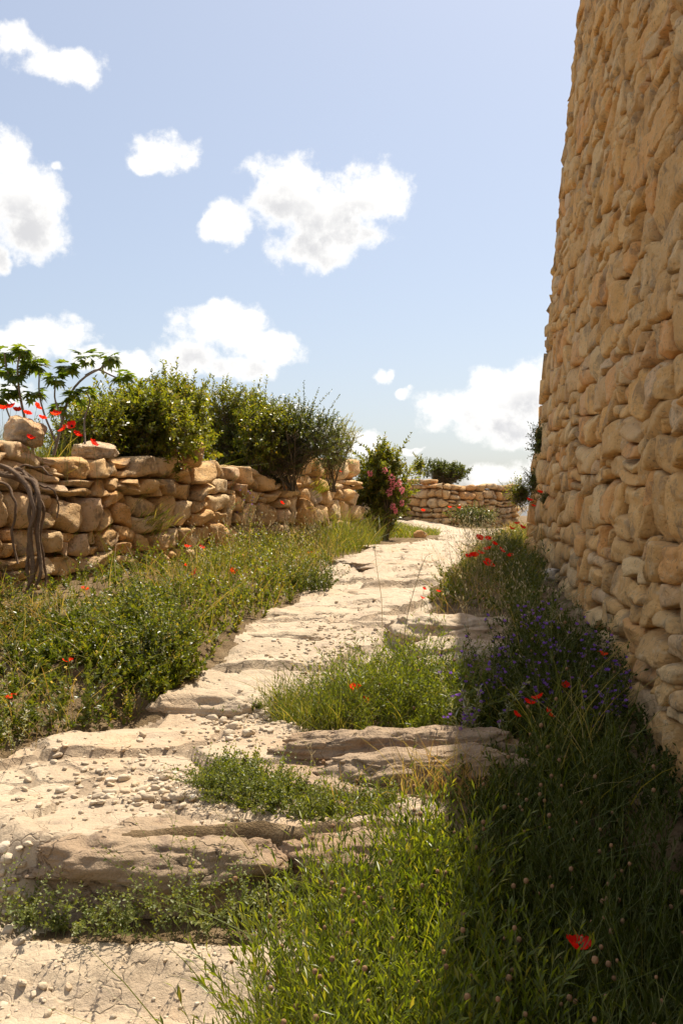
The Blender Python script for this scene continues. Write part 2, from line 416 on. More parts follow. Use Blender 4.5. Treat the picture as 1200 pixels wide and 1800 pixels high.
M_POPPY = mat_leaf('poppy_petal', [(0, (0.80, 0.012, 0.006)), (0.5, (0.86, 0.020, 0.008)), (1, (0.90, 0.055, 0.012))], 0.55, 0.5, spec=0.2, tscale=(1.25, 1.6, 1.3))
M_PURPLE = mat_leaf('purple_petal', [(0, (0.20, 0.08, 0.46)), (0.6, (0.30, 0.14, 0.56)), (1, (0.44, 0.18, 0.52))], 0.4, 0.5, tscale=(1.2, 1.2, 1.2))
M_PINK = mat_leaf('pink_petal', [(0, (0.72, 0.16, 0.22)), (0.6, (0.78, 0.26, 0.30)), (1, (0.8, 0.38, 0.36))], 0.4, 0.5, tscale=(1.1, 1.1, 1.1))
M_YELLOW = mat_leaf('yellow_petal', [(0, (0.72, 0.52, 0.05)), (1, (0.8, 0.66, 0.2))], 0.4, 0.5, tscale=(1.1, 1.1, 1.0))
M_CREAMF = mat_leaf('cream_petal', [(0, (0.66, 0.6, 0.46)), (1, (0.76, 0.7, 0.58))], 0.4, 0.5, tscale=(1.1, 1.1, 1.0))

def mat_plain(name, c1, c2, rough=0.8, bump=0.0, scale=30):
    k = NT(name); P = k.pos()
    c = k.mix(k.noise(P, scale, 5), c1, c2)
    nb = k.bump(k.noise(P, scale * 1.5, 6, 0.65), bump, 0.02) if bump else None
    return k.done(k.principled(c, rough, 0.2, nb))
M_STEM = mat_plain('green_stem', (0.11, 0.14, 0.04), (0.22, 0.22, 0.08), 0.6)
M_STRAW = mat_plain('straw_stem', (0.36, 0.27, 0.12), (0.50, 0.40, 0.21), 0.6)
M_BUD = mat_plain('brown_bud', (0.20, 0.11, 0.05), (0.36, 0.21, 0.11), 0.7, 0.4, 200)
M_POD = mat_plain('dark_poppy_heart', (0.012, 0.01, 0.012), (0.05, 0.05, 0.03), 0.6)
M_BARK = mat_plain('grey_bark', (0.20, 0.155, 0.115), (0.36, 0.29, 0.22), 0.85, 0.8, 40)
M_VINE = mat_plain('twisted_vine_bark', (0.10, 0.065, 0.042), (0.27, 0.18, 0.115), 0.85, 1.0, 34)
M_TWIG = mat_plain('twig_bark', (0.10, 0.075, 0.045), (0.2, 0.15, 0.09), 0.8)

# ------------------------------------------------------------------ terrain
PROF_D = [-4, 1.5, 3.0, 3.5, 5.35, 5.8, 7.2, 8.5, 10.5, 14, 18, 22, 26, 30, 40, 120, 900]
PROF_Z = [-.1, -.03, .02, .30, .43, .53, .73, .82, .95, 1.07, 1.11, 1.08, 1.10, 1.22, 1.3, 1.1, -4]
# left and right edge of the worn rock path (y, x)
PL = np.array([(-4, -3.5), (3.5, -3.2), (4.75, -1.62), (5.1, -1.45), (5.45, -1.05), (5.6, -0.98), (6.3, -.80), (7.2, -.62), (8.5, -.34), (10.5, -.15), (12.2, .14), (14.5, .82), (17.5, 1.75), (21, 2.0), (24, 1.2), (26, .8)])
PR = np.array([(-4, -.1), (2.4, -.22), (3.2, -.12), (3.7, .25), (4.4, .55), (4.8, .2), (5.2, -.22), (5.7, -.1), (6.0, .35), (6.25, .95), (7.0, 1.05), (7.35, .55), (8.5, .74), (10.5, 1.15), (12.2, 1.55), (14.5, 1.95), (18, 2.75), (24, 4.4), (26, 4.6)])
LW_A = np.array([-2.60, 7.6]); LW_B = np.array([0.42, 15.7])          # left wall foot line
LW_D = (LW_B - LW_A) / np.linalg.norm(LW_B - LW_A); LW_N = np.array([LW_D[1], -LW_D[0]])   # N points to the path

def path_e(x, y):
    """signed distance-like value: positive inside the path"""
    xl = np.interp(y, PL[:, 0], PL[:, 1]); xr = np.interp(y, PR[:, 0], PR[:, 1])
    w = 0.10 * n2(x, y, 1.7, 3, 31) + 0.05 * n2(x, y, 6, 2, 33)
    band = ss(3.36, 3.46, y) * ss(3.92, 3.82, y) * ss(-1.32, -1.18, x)        # soil strip under the bottom ledge
    return np.minimum(x - xl, xr - x) + w - 1.2 * band

def lw_dist(x, y):
    return -((x - LW_A[0]) * LW_N[0] + (y - LW_A[1]) * LW_N[1])     # positive behind the wall

def plates(x, y):
    wx = x + 0.16 * n2(x, y, 2.6, 3, 41); wy = y + 0.12 * n2(x, y, 2.6, 3, 43)
    sc1 = ss(9, 6, y)
    f1, fe, a, b, cx, cy = worley(wx, wy, 0.95, 0.52, 50)
    pl = 0.10 * (a - 0.5) + 0.05 * (b - .5) * cx + 0.05 * (_h((a * 9999).astype(np.int64), (b * 9999).astype(np.int64), np.zeros(a.shape, np.int64), 4) - 0.3) * cy * .5 - 0.03 * ss(0.06, 0.0, fe)
    f1, fe2, a2, b2, cx2, cy2 = worley(wx * 1.03 + 3, wy + 7, 0.30, 0.17, 60)
    pl2 = 0.040 * (a2 - 0.5) + 0.02 * (b2 - .5) * cx2 - 0.014 * ss(0.10, 0.0, fe2)
    soil = np.maximum(ss(0.16, 0.0, fe), 0.8 * ss(0.22, 0.0, fe2) * ss(-.1, .4, n2(x, y, 1.1, 2, 72))) + 0.45 * ss(.35, .0, a)
    return pl, pl2, soil

def H(x, y, fine=True):
    x = np.asarray(x, float); y = np.asarray(y, float)
    sh = 0.16 * n2(x, np.zeros_like(x), 1.1, 2, 5)
    yy = np.where(y < 9, y + sh, y)
    z = np.interp(yy, PROF_D, PROF_Z)
    # the bottom ledge: a sharp rise near y = 3.65 (a ramp at the far left)
    wl = 0.07 + 0.55 * ss(-1.15, -1.6, x)
    led = ss(3.80 - wl, 3.80 + wl, y + sh * 0.7 + 0.06 * n2(x, y, 3, 2, 8))
    ramp = np.interp(yy, [3.0, 3.5], [0, 1])
    near = ss(4.3, 4.0, yy)
    zl = 0.02 + 0.04 * np.clip(yy - 3.0, 0, .9) + 0.27 * led
    z = np.where(yy < 5.35, np.where(yy > 4.3, z, zl * near + z * (1 - near)), z)
    # low worn lip on the first tier
    z = z - 0.085 * ss(3.30, 3.12, y + 0.35 * (x + 0.8) * 0.5 + 0.08 * n2(x, y, 2.5, 3, 9)) * ss(4, 3.5, y)
    # second step
    z = z - 0.05 * ss(5.72, 5.62, y + sh + 0.1 * n2(x, y, 2.2, 2, 12)) * ss(5.0, 5.4, y)
    e = path_e(x, y)
    inside = ss(-0.06, 0.12, e)
    bank = ss(0.0, 0.5, -e)
    left = x < np.interp(y, PL[:, 0], PL[:, 1]) + 0.3
    z = z + np.where(left, 0.14 * bank * ss(4.2, 5.2, y), 0.07 * bank * ss(3.6, 5, y)) * ss(14, 9, y)
    z = z + 0.05 * n2(x, y, 0.9, 3, 21) * ss(1.5, 3, y) + 0.03 * n2(x, y, 3.3, 3, 22) * (1 - 0.5 * inside)
    # terrace held up by the left wall
    d = lw_dist(x, y)
    terr = ss(0.12, 0.45, d) * ss(19, 15.4, y)
    z = z + terr * np.maximum(0, 1.80 + 0.03 * (y - 7.6) + 0.05 * n2(x, y, 1, 2, 3) - z)
    z = z + 0.5 * ss(.2, 5, d) * ss(15.4, 19, y) * ss(34, 26, y)
    if fine:
        # broken plates of bedrock
        pl, pl2, _ = plates(x, y)
        z = z + inside * (pl + pl2 * (0.4 + 0.6 * ss(-.2, .35, n2(x, y, .8, 2, 71))))
        z = z + 0.008 * n2(x, y, 14, 3, 23) * (0.5 + 0.8 * (1 - inside))
    return z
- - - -
Short problem: Repeat the listing above from its first line through the line that contains "0.58))], 0.4, 0.5, tscale=(1.1, 1.1, 1.0))", both included, and nothing more. Drop the pictures.

Exercise answer:
The Blender Python script for this scene continues. Write part 2, from line 416 on. More parts follow. Use Blender 4.5. Treat the picture as 1200 pixels wide and 1800 pixels high.
M_POPPY = mat_leaf('poppy_petal', [(0, (0.80, 0.012, 0.006)), (0.5, (0.86, 0.020, 0.008)), (1, (0.90, 0.055, 0.012))], 0.55, 0.5, spec=0.2, tscale=(1.25, 1.6, 1.3))
M_PURPLE = mat_leaf('purple_petal', [(0, (0.20, 0.08, 0.46)), (0.6, (0.30, 0.14, 0.56)), (1, (0.44, 0.18, 0.52))], 0.4, 0.5, tscale=(1.2, 1.2, 1.2))
M_PINK = mat_leaf('pink_petal', [(0, (0.72, 0.16, 0.22)), (0.6, (0.78, 0.26, 0.30)), (1, (0.8, 0.38, 0.36))], 0.4, 0.5, tscale=(1.1, 1.1, 1.1))
M_YELLOW = mat_leaf('yellow_petal', [(0, (0.72, 0.52, 0.05)), (1, (0.8, 0.66, 0.2))], 0.4, 0.5, tscale=(1.1, 1.1, 1.0))
M_CREAMF = mat_leaf('cream_petal', [(0, (0.66, 0.6, 0.46)), (1, (0.76, 0.7, 0.58))], 0.4, 0.5, tscale=(1.1, 1.1, 1.0))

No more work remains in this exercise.